Insurance premiums for state employees, retirees, teachers and school personnel could increase by as much as 67 percent next year because the state has a $250 million shortfall in its health benefits program.
If the state makes up the newly discovered shortfall only with premium increases, costs could rise by two-thirds for employees, teachers and state government retirees. That would mean an extra $100 to $200 or more per month for many of them.
House leaders learned last week of new calculations showing a $250 million hole in the program, which was already slated to cost almost $3 billion, House Speaker David Ralston told The Atlanta Journal-Constitution on Tuesday. The shortfall will occur in the upcoming fiscal year, which begins July 1.
“It was a surprise,” Ralston said of the report by state budget officials. “They laid out a scenario that is very troubling. That’s why this is an issue that we’ve had to focus on over the last couple of days.”
The State Health Benefit Plan insures 692,000 state workers, agency retirees and dependents and school system employees. The state is a self-insurer, meaning it provides money for the fund and pays the workers’ health insurance claims itself. Employees pay about 25 percent of the cost and the government, 75 percent.
Plan officials had warned of shortfalls last year after budget cuts had helped whittle down a surplus that hit about $472 million in 2008.
Bill Tomlinson, a retired former state budget director who pays about $260 a month in premiums, chuckled when he heard about the size of the potential increase.
“It’s so bad it’s funny,” he said. “I think it is atrocious because they have known they were going in the hole for a year. It’s another huge hit for retirees.”

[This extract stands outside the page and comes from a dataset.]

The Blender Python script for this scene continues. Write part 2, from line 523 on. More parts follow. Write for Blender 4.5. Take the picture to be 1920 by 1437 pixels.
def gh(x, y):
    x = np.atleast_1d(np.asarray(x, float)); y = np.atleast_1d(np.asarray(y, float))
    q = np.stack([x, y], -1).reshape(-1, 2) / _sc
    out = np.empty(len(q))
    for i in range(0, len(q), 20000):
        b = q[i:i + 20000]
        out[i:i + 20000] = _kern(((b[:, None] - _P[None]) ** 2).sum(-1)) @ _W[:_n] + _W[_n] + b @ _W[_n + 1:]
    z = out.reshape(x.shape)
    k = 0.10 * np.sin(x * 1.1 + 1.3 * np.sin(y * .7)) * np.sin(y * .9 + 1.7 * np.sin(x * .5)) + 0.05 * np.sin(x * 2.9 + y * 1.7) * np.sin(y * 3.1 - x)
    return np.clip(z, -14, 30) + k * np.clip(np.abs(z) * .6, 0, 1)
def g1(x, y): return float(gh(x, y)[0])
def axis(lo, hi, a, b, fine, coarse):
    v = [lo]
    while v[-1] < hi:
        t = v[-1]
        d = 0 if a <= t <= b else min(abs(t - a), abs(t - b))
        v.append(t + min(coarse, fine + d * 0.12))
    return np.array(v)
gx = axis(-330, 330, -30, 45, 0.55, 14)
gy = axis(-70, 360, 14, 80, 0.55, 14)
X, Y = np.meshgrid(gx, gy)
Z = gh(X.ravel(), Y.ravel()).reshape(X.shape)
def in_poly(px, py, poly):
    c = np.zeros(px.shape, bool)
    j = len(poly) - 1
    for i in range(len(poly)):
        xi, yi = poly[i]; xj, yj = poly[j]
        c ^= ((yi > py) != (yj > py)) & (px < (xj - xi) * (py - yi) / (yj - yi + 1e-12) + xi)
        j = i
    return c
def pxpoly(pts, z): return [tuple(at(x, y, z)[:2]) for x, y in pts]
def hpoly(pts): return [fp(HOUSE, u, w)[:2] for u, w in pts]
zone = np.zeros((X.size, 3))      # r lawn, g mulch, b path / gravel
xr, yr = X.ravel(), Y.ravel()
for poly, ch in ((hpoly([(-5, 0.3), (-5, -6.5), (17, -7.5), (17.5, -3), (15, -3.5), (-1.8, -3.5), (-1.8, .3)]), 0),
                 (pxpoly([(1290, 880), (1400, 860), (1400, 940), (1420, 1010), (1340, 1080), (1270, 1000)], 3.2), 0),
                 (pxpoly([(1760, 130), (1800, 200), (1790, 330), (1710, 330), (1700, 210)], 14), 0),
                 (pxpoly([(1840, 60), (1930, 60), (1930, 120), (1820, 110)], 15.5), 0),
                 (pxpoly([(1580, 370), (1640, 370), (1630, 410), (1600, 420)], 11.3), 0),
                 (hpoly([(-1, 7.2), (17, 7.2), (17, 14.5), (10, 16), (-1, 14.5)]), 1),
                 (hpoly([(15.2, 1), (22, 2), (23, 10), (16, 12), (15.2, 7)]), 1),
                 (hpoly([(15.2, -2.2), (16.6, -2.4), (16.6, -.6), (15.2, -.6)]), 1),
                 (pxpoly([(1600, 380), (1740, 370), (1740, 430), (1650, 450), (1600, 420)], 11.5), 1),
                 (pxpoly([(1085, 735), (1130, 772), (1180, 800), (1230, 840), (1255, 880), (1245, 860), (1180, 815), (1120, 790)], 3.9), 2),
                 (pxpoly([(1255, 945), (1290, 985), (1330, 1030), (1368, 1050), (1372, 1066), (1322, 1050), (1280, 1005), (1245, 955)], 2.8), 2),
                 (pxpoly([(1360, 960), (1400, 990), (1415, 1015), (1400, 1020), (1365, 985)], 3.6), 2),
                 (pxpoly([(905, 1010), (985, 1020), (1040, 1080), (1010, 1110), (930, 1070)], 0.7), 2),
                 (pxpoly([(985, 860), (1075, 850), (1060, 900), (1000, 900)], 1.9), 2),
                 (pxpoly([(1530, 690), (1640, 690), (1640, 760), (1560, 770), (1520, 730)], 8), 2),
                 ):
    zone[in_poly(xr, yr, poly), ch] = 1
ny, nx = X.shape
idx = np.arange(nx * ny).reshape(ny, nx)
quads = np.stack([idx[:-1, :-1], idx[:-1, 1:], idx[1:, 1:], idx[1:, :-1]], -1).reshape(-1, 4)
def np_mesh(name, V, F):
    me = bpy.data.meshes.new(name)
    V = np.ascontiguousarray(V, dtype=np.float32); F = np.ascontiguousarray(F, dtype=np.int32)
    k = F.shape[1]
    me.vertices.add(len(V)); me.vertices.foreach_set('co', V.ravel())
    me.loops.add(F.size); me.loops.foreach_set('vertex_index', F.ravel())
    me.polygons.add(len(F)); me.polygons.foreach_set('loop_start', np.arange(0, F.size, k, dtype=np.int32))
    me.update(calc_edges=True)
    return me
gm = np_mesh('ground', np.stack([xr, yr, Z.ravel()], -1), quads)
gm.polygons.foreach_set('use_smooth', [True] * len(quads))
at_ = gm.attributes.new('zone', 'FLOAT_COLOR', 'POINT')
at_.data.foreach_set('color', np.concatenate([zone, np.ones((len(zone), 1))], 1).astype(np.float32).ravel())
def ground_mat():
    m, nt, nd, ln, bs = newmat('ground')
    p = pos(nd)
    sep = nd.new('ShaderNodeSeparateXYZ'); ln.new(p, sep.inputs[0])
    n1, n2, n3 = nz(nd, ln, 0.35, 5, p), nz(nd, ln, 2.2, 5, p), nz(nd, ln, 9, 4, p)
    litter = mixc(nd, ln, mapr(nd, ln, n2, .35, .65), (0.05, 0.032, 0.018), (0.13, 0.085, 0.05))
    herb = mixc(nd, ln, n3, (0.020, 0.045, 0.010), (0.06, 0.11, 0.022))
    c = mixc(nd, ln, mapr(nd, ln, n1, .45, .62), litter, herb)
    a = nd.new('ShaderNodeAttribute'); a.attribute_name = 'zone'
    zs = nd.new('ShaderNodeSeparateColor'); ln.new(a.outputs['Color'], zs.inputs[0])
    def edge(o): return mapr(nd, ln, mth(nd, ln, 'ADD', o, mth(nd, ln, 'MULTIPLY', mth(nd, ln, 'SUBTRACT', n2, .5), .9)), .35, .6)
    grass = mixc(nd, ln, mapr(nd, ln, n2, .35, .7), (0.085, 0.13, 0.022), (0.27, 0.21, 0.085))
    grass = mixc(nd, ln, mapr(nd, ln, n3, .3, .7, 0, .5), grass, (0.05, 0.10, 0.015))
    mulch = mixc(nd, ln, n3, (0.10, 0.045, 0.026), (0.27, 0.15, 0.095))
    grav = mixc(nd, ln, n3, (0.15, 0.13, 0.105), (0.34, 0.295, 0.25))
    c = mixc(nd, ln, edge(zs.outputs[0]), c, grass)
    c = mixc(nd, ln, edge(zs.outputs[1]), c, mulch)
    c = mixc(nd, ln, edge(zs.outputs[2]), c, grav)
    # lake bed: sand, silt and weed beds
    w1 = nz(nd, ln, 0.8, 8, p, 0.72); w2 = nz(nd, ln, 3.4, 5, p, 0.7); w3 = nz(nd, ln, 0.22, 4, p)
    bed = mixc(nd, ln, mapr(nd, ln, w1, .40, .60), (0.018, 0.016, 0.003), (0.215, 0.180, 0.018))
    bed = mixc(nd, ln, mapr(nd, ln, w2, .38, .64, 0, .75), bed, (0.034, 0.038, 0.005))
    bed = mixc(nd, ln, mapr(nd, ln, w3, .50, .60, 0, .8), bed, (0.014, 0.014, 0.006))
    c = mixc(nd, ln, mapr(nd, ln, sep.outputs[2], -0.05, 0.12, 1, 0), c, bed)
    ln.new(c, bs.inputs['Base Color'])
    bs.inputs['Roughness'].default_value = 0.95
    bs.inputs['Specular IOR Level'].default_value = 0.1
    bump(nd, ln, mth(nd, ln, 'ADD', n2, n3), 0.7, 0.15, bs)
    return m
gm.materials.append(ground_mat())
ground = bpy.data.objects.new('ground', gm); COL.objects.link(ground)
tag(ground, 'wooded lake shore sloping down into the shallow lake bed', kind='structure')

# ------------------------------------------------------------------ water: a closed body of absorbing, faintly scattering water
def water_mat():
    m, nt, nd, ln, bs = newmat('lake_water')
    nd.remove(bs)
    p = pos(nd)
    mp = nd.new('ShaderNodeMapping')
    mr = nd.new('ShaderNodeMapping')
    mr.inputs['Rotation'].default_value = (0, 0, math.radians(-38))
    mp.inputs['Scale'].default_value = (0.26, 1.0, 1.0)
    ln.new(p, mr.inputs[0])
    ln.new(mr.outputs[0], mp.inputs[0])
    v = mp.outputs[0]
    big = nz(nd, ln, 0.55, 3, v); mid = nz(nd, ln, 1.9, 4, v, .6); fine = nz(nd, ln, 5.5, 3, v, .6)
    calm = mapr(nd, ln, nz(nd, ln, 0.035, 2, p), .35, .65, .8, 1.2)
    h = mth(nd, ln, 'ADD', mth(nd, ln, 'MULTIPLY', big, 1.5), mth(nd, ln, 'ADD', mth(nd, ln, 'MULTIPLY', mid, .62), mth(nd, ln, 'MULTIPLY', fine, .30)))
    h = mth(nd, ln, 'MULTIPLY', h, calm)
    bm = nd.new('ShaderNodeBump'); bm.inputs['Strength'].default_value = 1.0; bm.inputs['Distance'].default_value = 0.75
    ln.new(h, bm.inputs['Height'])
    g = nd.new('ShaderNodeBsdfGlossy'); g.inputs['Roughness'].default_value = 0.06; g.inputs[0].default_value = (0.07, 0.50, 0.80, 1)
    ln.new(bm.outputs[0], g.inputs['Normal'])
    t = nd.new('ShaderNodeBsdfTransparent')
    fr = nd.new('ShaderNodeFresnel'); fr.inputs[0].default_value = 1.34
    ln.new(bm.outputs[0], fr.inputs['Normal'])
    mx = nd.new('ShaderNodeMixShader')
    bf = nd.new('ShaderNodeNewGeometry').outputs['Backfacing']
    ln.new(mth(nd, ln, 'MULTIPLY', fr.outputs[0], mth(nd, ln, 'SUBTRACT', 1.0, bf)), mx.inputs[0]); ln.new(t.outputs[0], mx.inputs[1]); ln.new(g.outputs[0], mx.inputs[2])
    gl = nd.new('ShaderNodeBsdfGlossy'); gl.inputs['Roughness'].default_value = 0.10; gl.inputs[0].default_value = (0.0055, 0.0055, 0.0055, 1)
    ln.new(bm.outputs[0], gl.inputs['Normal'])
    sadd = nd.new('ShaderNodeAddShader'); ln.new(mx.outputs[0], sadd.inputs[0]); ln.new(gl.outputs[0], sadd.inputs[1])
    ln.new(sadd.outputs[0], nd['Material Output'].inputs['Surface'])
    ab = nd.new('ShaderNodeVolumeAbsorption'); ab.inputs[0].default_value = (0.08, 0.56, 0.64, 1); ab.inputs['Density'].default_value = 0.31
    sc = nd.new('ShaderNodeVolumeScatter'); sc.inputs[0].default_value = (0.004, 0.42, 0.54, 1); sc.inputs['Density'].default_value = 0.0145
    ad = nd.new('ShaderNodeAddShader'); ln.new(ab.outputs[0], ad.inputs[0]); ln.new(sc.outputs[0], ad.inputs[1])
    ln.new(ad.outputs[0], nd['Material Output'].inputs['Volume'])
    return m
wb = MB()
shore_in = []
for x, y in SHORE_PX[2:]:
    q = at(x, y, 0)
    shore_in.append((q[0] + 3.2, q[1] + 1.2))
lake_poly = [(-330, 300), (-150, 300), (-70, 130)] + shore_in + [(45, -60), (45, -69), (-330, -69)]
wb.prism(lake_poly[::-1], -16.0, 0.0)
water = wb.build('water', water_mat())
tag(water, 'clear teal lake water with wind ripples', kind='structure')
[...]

Tomlinson said the average retiree on a state pension makes about $28,000 a year. He said they can’t afford to pay an additional $1,200 or $2,000 a year in insurance premiums.
Gov. Nathan Deal’s budget proposal for the upcoming year included a 10 percent premium increase and other changes in the plan.
The dollar amount of the premium increase depends on the plan, the number of dependents, whether anyone on the plan smokes, and other factors. A 10 percent increase for most plans would have been in the range of $7 to $40 extra a month for most.
Because of the state’s long-running budget shortages, state employees have not had cost-of-living pay raises for several years, but their insurance premiums have gone steadily up, as have premiums in the private sector.
Tim Callahan of the Professional Association of Georgia Educators, the state’s largest teacher group, called it “a nasty surprise.”
“Someone dropped the ball,” Callahan said. “This is just another piece of very bad news [for teachers].”
Ralston said House leaders have been working to find ways to avoid massive premium increases and fill the hole.
“The obvious take is that somebody’s got to pay,” he said. “The reserves are gone. Somebody has got to pay and it’s either got to be the employer or the employee. We are going to try to find a solution, but it’s a daunting challenge right now.”
While state employees, teachers and retirees will almost certainly wind up with much higher premiums, Ralston said, “We are looking at every conceivable option to avoid that.”